An appeal court in Washington is pondering an 83-page
submission by Canadian and U.S. beef and pork industry stakeholders who object
to proposed regulations for mandatory Country of Origin Labeling (COOL).
The lawyers argue that the Agricultural Marketing Service
has no right to impose the regulations, that it will be too costly to implement
and that it will be a violation of the U.S. government’s international trade
obligations.
The lawyers say the Agricultural Marketing
Service (AMS), which is part of the U.S. Department of Agriculture, is wrong in
claiming that the proposals are “to correct misleading speech and prevent
consumer deception” stemming from the 2009 version of the AMS rule.
The rule doesn’t contain the words “deception”
or “misleading,” they argue.
What the proposals are really all about is
trying to bring the U.S. into compliance with World Trade Organization (WTO)
acceptance.
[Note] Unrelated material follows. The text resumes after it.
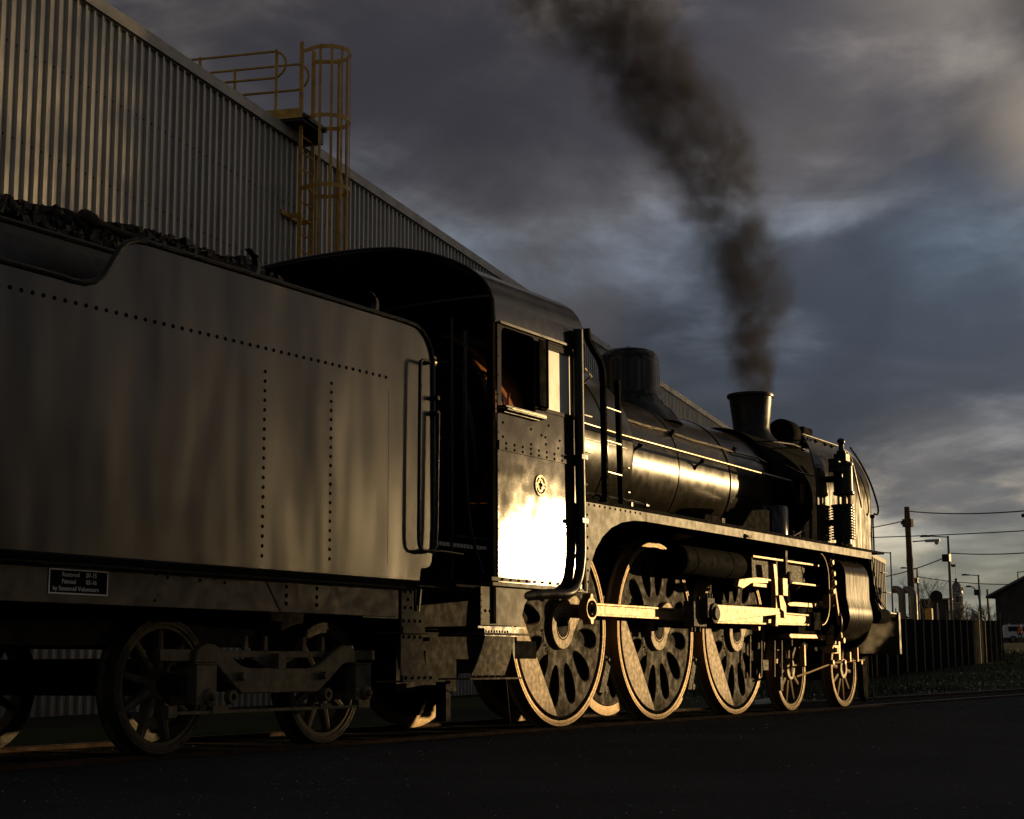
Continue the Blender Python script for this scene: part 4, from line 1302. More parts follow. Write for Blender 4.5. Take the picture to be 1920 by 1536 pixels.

The WTO ruled that the U.S. regulations for COOL breached its trade
obligations because it was unfair to imported cattle and hogs. Canada and
Mexico filed the appeal to the WTO.
Canada and Mexico are now asking the WTO to
rule whether the U.S. proposals are appropriate; they claim they are even worse
that the current regulations that the WTO has ruled illegal.
In the meantime, they sought a court injunction
to prevent the AMS from implementing its proposals. It failed to gain that
injunction, so the current court case is an appeal.
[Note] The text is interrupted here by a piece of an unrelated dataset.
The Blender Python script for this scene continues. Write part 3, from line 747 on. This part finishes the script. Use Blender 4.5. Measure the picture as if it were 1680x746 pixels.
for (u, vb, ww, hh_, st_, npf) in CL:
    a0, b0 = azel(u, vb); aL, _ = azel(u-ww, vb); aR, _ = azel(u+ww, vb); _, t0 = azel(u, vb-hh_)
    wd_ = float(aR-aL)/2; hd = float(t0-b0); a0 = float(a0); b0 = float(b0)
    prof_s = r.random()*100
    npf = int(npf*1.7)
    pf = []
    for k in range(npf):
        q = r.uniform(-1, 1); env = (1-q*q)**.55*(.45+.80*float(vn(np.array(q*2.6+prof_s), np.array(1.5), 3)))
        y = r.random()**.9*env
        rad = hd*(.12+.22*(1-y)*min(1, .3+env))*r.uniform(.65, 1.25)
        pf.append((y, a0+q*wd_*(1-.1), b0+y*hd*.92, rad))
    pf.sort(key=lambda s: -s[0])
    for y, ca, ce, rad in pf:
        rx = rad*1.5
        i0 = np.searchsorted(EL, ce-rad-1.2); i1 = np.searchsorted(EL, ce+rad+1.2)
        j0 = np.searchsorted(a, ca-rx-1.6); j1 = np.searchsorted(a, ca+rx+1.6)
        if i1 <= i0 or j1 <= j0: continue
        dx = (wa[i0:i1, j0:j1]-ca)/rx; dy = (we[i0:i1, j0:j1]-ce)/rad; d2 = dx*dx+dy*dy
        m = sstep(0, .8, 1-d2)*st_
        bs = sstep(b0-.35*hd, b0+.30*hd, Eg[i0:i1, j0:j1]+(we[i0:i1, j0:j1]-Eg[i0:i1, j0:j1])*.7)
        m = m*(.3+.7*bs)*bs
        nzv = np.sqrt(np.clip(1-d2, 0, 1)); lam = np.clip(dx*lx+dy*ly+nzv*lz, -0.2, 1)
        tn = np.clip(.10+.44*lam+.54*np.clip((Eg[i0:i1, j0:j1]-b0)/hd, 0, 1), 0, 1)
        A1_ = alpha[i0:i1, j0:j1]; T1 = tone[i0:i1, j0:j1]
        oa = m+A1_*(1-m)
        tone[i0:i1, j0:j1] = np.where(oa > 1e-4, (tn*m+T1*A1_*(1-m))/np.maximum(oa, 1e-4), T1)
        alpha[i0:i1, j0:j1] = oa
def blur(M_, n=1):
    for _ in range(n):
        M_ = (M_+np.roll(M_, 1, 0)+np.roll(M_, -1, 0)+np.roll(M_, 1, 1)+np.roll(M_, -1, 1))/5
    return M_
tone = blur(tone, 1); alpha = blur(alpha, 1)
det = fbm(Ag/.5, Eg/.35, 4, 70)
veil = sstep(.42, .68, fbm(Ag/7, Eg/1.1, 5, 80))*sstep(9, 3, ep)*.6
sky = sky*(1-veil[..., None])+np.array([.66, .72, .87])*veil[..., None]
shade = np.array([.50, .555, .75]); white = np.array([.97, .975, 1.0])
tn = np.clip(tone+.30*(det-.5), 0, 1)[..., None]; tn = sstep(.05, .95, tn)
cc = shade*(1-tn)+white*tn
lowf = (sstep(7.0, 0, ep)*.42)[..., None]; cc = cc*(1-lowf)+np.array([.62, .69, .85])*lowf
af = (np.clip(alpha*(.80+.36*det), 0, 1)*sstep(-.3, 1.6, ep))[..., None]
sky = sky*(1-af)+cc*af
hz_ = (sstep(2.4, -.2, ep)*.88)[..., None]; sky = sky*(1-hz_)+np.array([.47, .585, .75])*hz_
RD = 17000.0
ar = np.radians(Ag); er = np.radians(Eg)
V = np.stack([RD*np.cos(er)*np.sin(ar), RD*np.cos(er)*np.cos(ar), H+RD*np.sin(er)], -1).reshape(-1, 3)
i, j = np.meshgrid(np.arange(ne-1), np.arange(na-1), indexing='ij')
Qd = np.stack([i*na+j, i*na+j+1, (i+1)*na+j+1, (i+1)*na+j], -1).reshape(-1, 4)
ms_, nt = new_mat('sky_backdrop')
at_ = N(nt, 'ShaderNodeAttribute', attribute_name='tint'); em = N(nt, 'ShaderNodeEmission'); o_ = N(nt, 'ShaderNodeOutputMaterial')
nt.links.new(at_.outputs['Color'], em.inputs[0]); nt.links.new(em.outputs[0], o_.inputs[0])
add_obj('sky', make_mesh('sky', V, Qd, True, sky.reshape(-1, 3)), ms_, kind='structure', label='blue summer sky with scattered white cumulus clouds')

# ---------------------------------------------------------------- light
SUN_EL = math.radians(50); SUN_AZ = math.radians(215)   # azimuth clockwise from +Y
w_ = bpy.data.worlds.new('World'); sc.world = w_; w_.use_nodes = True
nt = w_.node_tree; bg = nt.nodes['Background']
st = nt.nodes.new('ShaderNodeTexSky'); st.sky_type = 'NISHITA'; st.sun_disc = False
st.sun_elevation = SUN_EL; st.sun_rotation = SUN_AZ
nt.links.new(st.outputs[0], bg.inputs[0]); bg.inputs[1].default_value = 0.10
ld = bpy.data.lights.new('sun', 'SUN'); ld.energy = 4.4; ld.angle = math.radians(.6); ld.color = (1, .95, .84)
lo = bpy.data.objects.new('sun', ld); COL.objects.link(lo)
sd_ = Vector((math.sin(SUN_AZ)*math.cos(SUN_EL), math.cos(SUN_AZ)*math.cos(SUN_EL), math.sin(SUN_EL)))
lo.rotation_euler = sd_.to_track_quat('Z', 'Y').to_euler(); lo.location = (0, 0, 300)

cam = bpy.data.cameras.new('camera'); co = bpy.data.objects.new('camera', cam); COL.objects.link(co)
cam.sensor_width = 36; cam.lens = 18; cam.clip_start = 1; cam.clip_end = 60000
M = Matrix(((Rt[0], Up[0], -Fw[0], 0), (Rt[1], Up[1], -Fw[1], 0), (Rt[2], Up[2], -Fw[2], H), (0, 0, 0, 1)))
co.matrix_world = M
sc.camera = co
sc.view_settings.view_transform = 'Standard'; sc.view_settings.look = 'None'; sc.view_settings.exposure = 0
“Even putting aside the absurdity of a
government agency referring to itself as an agent of ‘deception,’ the District
Court should have rejected AMS’s belated declaration because it was a plainly
impermissible post hoc rationalization. Yet the District Court accepted it
anyway,” the 83-page legal brief reads.
In addition, the groups argue that the AMS’s
authority is limited to labeling, yet the proposals deal with mingling of meat
from animals born in the U.S. or another country.
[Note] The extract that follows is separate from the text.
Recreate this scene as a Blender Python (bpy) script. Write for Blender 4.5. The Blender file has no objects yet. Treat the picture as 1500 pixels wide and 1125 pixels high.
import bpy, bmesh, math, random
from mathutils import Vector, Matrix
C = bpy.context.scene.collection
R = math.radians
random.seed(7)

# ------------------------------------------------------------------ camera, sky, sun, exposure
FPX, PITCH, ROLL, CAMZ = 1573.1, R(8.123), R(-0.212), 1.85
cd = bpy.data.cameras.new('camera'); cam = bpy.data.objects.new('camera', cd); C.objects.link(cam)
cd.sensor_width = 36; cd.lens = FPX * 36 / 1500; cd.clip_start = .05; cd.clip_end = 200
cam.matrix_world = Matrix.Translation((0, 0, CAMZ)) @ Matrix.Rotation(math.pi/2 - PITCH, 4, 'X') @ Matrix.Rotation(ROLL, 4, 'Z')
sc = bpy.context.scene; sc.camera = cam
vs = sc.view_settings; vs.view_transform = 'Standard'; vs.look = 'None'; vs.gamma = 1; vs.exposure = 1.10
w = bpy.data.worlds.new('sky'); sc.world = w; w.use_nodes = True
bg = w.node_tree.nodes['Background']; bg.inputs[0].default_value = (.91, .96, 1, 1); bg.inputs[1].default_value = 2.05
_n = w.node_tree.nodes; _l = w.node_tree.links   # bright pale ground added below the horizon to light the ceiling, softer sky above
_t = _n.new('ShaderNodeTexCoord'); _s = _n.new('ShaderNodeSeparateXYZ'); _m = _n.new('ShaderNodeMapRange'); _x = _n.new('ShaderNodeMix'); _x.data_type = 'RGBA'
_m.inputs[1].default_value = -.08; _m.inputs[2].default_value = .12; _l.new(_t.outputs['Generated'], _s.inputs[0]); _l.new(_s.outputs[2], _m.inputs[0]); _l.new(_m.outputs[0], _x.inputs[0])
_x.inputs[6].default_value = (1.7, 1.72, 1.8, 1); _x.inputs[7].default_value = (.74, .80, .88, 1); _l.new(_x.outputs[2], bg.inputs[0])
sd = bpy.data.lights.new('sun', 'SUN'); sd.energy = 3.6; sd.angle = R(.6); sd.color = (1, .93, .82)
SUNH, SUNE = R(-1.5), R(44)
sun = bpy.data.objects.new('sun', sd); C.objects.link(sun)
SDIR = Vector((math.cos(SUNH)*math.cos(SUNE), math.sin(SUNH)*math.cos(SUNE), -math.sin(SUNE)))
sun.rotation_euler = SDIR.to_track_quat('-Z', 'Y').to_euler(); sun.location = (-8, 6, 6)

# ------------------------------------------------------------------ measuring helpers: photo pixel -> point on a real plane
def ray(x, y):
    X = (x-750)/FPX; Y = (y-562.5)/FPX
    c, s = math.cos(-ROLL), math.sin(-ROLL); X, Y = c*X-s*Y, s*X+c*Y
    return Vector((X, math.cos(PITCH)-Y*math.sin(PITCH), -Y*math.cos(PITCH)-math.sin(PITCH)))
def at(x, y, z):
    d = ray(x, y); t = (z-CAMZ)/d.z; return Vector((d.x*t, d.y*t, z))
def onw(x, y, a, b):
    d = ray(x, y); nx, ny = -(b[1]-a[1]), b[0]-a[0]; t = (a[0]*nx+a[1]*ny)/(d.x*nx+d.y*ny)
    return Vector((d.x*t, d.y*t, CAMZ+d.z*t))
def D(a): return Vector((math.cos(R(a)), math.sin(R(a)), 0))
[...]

The brief also says that the final rule
violates the First Amendment (which provides the constitutional right to free
speech) in that the government is compelling speech.
“Appellants’ members are being irreparably
injured, right now,” the groups argue in the brief. Canada’s pork producers say it is costing them $1 billion a
year and beef producers say it’s costing them $640 million a year.
“They will be injured to an even greater extent
once AMS begins enforcing the Final Rule on November 24, 2013.
“Some may even face enforcement penalties of
$1,000 per violating product. This Final Rule should never have issued. Now it
should be enjoined,” the brief says.